KEYSTONE HEIGHTS – The Airport Utility Feasibility study, which estimates the cost of converting the Keystone Heights Airport from a septic to sewer system to be $22 million, was presented at the city council meeting on April 1.

The analysis began in 2022 and was funded by the city council, which contributed $110,000, and the airport authority, which contributed $25,000. 

Currently, the Keystone Heights Airport uses well water for drinking and septic disposal for its wastewater. 

The feasibility study stemmed from conversations with Clay County Utility Authority about extending a water and sewer line to the airport. AECOM, a consulting firm, prepared the report, which Bill Prange presented.

"It makes sense that if CCUA or another entity were to extend water and sewer to the airport, it would need to be designed and sized to serve any other development that might occur along the same corridor," Prange said.

The report examines three types of water – potable, wastewater and fire protection – each with its own pressure and flow demand. 

Prange said the estimated maximum demand for potable water would be 117 gallons per minute, and waste water would be 100 gallons a day. Fire protection would be dynamic – 2,250 gallons a minute at 20 psi at the low end and 6,000 gallons a minute at 109 psi at the high end. 

The St. Johns River Water Management District said it would permit 864,000 gallons a year for fire protection from the Florida aquifer. 

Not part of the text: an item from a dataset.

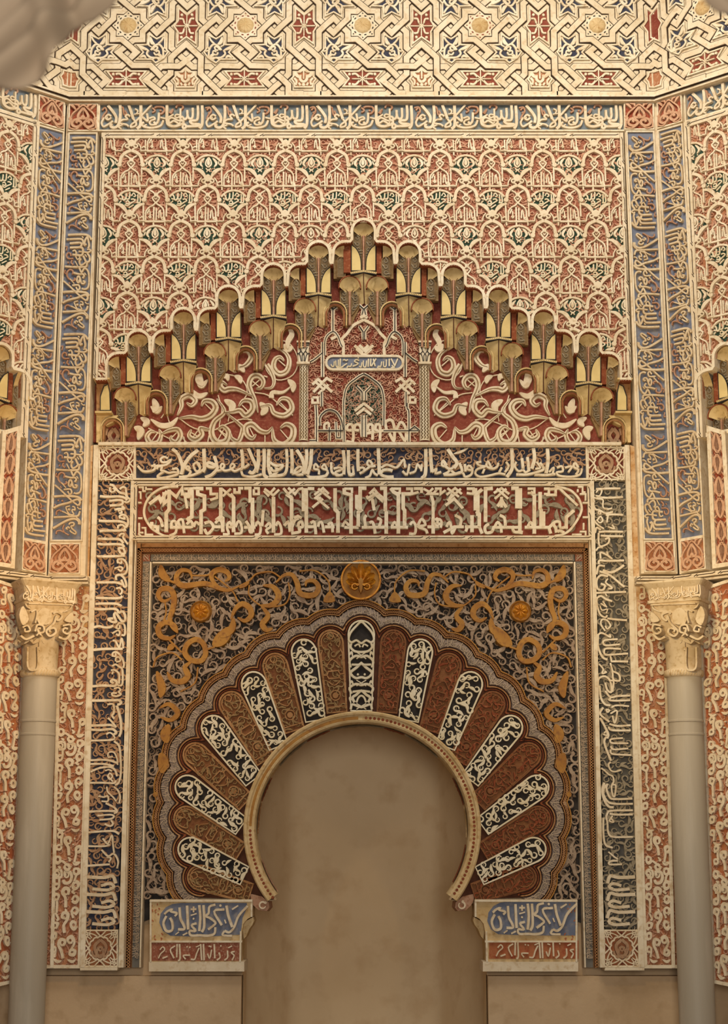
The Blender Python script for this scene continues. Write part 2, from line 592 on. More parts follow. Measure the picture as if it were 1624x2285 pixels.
def rect_ab(plane, x0, x1, y0, y1, h):
    """upright rectangle through the photo box's top corners and bottom edge"""
    p = plane.px([(x0, y0), (x1, y0), ((x0 + x1) / 2, y1)], h)
    return p[0, 0], p[1, 0], p[2, 1], (p[0, 1] + p[1, 1]) / 2


# trims of plain plaster on the main wall -------------------------------------------------
def trim(name, plane, x0, x1, y0, y1, h0, h1, material='plaster', bev=.006):
    a0, a1, b0, b1 = rect_ab(plane, x0, x1, y0, y1, h1)
    m = M(); m.box(a0, a1, b0, b1, h0, h1, bev)
    return tag(m.build(name, material), kind='structure')


a0, a1, b0, b1 = rect_ab(FRONT, 150, 1464, 214, 220, .05)
m = M(); m.box(a0, a1, b0, b1, -.1, .07, .006); tag(m.build('trim_1', 'plaster_pale'), kind='structure')
m = M(); m.box(a0, a1, b0 - .020, b0, -.1, .055, .003); tag(m.build('trim_2', 'plaster'), kind='structure')
m = M(); m.box(a0, a1, b0 - .004, b0 + .003, -.1, .071, .0); tag(m.build('trim_3', 'line_black'), kind='structure')
for nm, pl, s in (('left', LEFT, -1), ('right', RIGHT, 1)):
    for j, (d0, d1, hh, mt) in enumerate(((0, b1 - b0, .07, 'plaster_pale'), (-.020, 0, .055, 'plaster'), (-.004, .003, .071, 'line_black'))):
        m = M(); m.box(min(0, s * 3), max(0, s * 3), b0 + d0, b0 + d1, -.1, hh, .004)
        tag(m.build('trim_' + str(j + (4 if s < 0 else 7)), mt, plane=pl), kind='structure')
# masonry behind the carved panels, stepped back in layers (sides and top of the great niche field)
bt = FRONT.p1(800, 213, H_LAT)[1]
m = M(); m.box(A_L, A_R, bt, ZTOP, H_WALL, H_LAT); tag(m.build('wall_upper', 'plaster'), kind='structure')
for nm, pl, s in (('wall_upper_left', LEFT, -1), ('wall_upper_right', RIGHT, 1)):
    m = M(); m.box(min(0, s * 3), max(0, s * 3), bt, ZTOP, H_WALL, H_LAT); tag(m.build(nm, 'plaster', plane=pl), kind='structure')
# ================================================================== interlace frieze at the top
LC = np.array([738., 315.])
_p = FRONT.px([(1072, 54), (810, 54), (810, 214)], .045)
LPER = _p[0, 0] - _p[1, 0]; LKA = LPER / 1504; LKB = (_p[1, 1] - _p[2, 1]) / 925
LB0 = _p[1, 1]; LA0 = FRONT.p1(809, 54, .045)[0]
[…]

Prange said the demand for fire protection water, including fire sprinklers as an example, exceeds CCUA's current capabilities. He said the airport must seek an independent fire protection water system. 

If implemented, Prange said the entire project could cost between $22 million and $23 million.

Councilmember Dan Lewandowski, who has a background in aerospace engineering, said he was impressed with the comprehensiveness of the proposals' technical analysis. But he was concerned with the price tag. 

Prange said that CCUA may be willing to contribute financially, now that it has actual figures regarding the airport's water needs. He also said the city council could take advantage of grants that financially assist efforts to retire septic systems and remove small well systems. 

"Certainly, a plan like this helps us go after those kinds of sources if we show we have a plan and how much it's going to cost. We have a much greater chance of winning money than if we have no plan at all. So, this is a really great start," Lewandowski said.  

Because residents of Bradford County benefit from the airport, which is located on the county line, Lewandowski said it would be beneficial to reach out to them for their cooperation as well.